Logo, inexistente ilegalidade nos índices estabelecidos em contrato, inviável a concessão de medida liminar para redução das parcelas cobradas. Ainda que o agravante tenha alegado que sua renda mensal foi comprometida com o pagamento da amortização do financiamento, tal fato não autoriza, em análise preliminar, a suspensão da exigibilidade da dívida, com fundamento apenas em razões de equidade e da função social do contrato.

Ante o exposto, nego provimento ao agravo de instrumento.

É como voto.



E M E N T A

 

DIREITO PROCESSUAL CIVIL. FINANCIAMENTO ESTUDANTIL - FIES. TAXA DE JUROS. CAPITALIZAÇÃO. ILEGALIDADE NÃO RECONHECIDA. AGRAVO DESPROVIDO.

1. Não se vislumbra a probabilidade do direito alegado, visto que a cobrança ampara-se em contrato livremente pactuado entre as partes, e com respaldo na legislação aplicável.
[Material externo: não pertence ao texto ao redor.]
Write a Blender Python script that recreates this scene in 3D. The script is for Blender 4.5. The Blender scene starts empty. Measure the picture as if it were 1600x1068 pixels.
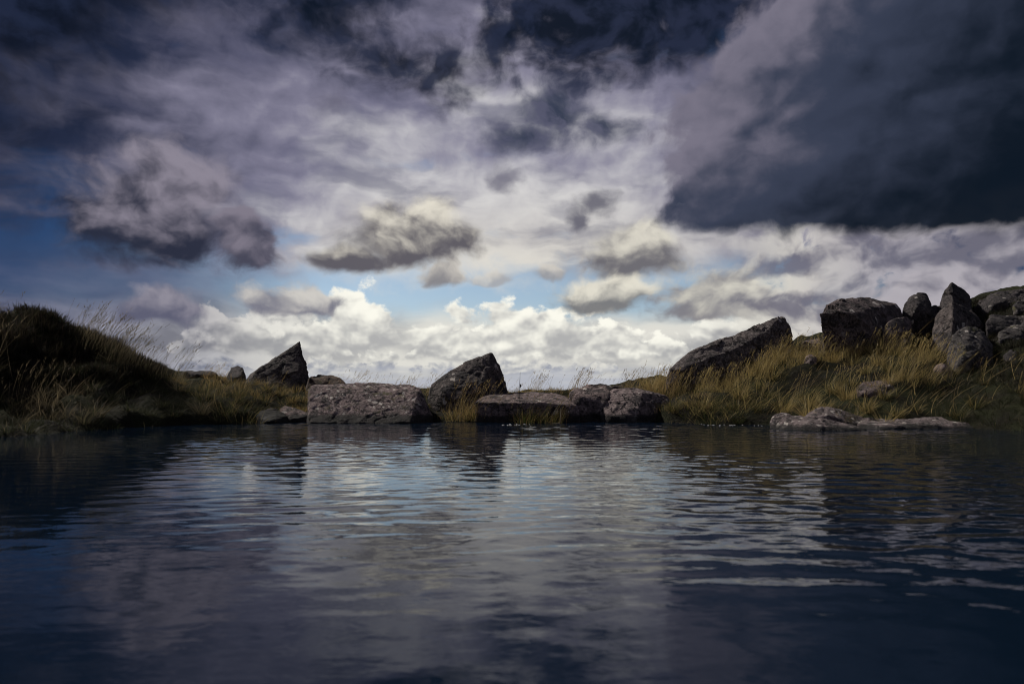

2. No caso, o contrato foi firmado em 07/03/2016, constando expressamente da cláusula décima quinta a incidência de taxa efetiva de juros de 6,5% ao ano, capitalizada mensalmente, equivalente a 0,526% ao mês. Tais percentuais conformam-se à Resolução Bacen 4.432/2015, que fixou que “Para os contratos do FIES celebrados a partir da data de publicação desta resolução, a taxa efetiva de juros será de 6,50% a.a. (seis inteiros e cinquenta centésimos por cento ao ano)”. Embora revogada pela Resolução Bacen 4.974/2021, foi mantida a disposição para contratos celebrados entre julho de 2015 a dezembro de 2017, caso dos autos.

3. Ainda que com o advento da Lei 13.530/2017 tenha sido estabelecida taxa de juros igual a zero para financiamentos concedidos a partir do primeiro semestre de 2018, inviável retroação para contratos já firmados, em razão da restrição expressa do texto legal, não havendo que se falar em direito adquirido, pois tal benefício jamais foi concedido ao agravante.

4. Tampouco deve ser acolhida a insurgência do agravante contra a capitalização de juros ou a aplicação do sistema francês de amortização, visto que a Lei 10.260/2001 permite capitalização mensal dos juros, a partir da edição da Medida Provisória 517/2010, posteriormente convertida na Lei 12.431/2011.

5. Agravo de instrumento desprovido.


  ACÓRDÃO

Vistos e relatados estes autos em que são partes as acima indicadas, a Primeira Turma, por unanimidade, negou provimento ao agravo de instrumento, nos termos do relatório e voto que ficam fazendo parte integrante do presente julgado.